Would Making College Free Boost Completion Rates?

Nothing in life is truly free—but don’t tell that to dogmatic liberals and their pandering politicians, who would turn the first two years of college into a new universal entitlement. This idea has the same fatal flaws as universal preschool: a needless windfall for affluent voters and state institutions that does very little to help the needy.

Start with the expense. Today, millions of families save their own pennies and dollars to pay for kids’ college. While they would surely love to slough this burden onto taxpayers, doing so would probably shift billions of dollars every year from programs that help talented poor kids access higher education and improve our schools. In a time of scarce resources, why is this a priority?
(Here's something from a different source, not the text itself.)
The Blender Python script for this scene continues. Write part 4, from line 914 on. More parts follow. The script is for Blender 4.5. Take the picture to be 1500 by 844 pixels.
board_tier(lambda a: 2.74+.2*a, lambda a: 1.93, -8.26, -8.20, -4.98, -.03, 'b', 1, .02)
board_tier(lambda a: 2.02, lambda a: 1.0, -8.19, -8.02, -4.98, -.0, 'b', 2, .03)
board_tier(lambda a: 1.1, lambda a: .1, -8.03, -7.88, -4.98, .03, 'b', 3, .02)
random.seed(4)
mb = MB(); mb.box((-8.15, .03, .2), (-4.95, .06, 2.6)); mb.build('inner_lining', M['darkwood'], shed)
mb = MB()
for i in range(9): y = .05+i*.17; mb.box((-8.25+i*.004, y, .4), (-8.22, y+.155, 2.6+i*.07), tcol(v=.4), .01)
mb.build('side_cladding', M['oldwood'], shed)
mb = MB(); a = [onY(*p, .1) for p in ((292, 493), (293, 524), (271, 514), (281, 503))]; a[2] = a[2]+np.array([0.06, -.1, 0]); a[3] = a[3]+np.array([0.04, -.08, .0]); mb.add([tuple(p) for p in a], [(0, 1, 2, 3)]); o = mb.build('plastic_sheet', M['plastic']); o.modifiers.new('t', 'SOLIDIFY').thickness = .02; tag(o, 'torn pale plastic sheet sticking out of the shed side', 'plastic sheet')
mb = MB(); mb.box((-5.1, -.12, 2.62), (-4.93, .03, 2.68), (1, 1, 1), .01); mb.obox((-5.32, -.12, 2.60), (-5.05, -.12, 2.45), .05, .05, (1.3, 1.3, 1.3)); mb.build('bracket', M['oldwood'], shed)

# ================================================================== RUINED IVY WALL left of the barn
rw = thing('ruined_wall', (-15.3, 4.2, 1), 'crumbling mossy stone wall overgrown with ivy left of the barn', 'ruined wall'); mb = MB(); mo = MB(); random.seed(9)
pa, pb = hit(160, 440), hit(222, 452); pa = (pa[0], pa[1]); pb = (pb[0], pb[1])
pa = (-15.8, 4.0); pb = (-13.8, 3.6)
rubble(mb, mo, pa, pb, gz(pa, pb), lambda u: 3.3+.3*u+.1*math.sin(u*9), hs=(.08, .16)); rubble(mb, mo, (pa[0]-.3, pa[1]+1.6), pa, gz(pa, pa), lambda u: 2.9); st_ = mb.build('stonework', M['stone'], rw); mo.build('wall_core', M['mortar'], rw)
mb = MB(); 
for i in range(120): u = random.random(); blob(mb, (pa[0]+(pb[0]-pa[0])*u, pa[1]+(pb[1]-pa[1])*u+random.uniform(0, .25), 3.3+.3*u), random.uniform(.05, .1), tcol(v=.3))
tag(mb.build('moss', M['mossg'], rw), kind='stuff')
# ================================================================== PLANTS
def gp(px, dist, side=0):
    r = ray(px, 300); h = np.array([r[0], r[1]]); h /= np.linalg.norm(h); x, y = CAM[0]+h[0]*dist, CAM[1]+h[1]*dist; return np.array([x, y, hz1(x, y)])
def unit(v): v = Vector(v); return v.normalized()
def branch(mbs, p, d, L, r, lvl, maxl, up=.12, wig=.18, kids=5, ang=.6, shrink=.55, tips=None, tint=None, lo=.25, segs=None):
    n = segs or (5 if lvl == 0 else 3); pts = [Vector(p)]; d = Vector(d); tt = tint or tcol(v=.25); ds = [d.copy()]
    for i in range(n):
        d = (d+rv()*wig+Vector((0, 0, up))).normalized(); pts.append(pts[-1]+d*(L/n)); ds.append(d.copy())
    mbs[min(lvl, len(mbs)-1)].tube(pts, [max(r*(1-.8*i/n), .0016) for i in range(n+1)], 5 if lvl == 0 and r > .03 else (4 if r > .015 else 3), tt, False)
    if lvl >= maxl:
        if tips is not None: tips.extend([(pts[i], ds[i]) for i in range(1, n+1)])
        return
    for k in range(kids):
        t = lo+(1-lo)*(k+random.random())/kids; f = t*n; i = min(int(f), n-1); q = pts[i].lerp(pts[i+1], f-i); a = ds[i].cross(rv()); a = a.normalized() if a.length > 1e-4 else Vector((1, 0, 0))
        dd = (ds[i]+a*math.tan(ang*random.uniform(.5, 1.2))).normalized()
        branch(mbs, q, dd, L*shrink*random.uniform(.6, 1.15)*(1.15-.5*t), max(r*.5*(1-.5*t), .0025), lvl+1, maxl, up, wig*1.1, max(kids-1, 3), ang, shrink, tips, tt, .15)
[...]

Nor would it help disadvantaged students. Most “free college” proposals focus on community colleges, turning them into “grades thirteen and fourteen” of a new public education system. Yet these schools have the worst track record with poor kids, especially those with exceptional academic promise. (They’re also already “free” to poor students today, thanks to federal Pell grants.) We know from a ton of research that these students do best at more challenging state schools and private colleges.

Yes, it might entice more students to enroll in the first place, as advocates claim. But is that a good thing? We know from multiple sources—including the National Assessment of Educational Progress—that just 40 percent of twelfth graders are college-ready, even though nearly 70 percent already head straight into college. This is why more than half of those entering many colleges start in remedial courses—high-school-level classes from which most will never escape. That’s no good way to enter adulthood.

Far better to prepare more disadvantaged students to succeed in college by investing in K–12 reform (and targeted pre-K) while adopting the kinds of reforms set forth this week by Jeb Bush, such as extending students a line of credit while giving colleges’ “skin in the game” via well-crafted income-based repayment plans. I would add one more suggestion: Colleges seeking more public subsidy must stop admitting students who are clearly unprepared academically and therefore have virtually no shot at leaving with a real degree or credentials.

Policy makers are right to address college affordability, but let’s make sure their “solutions” don’t worsen today’s acute college completion crisis.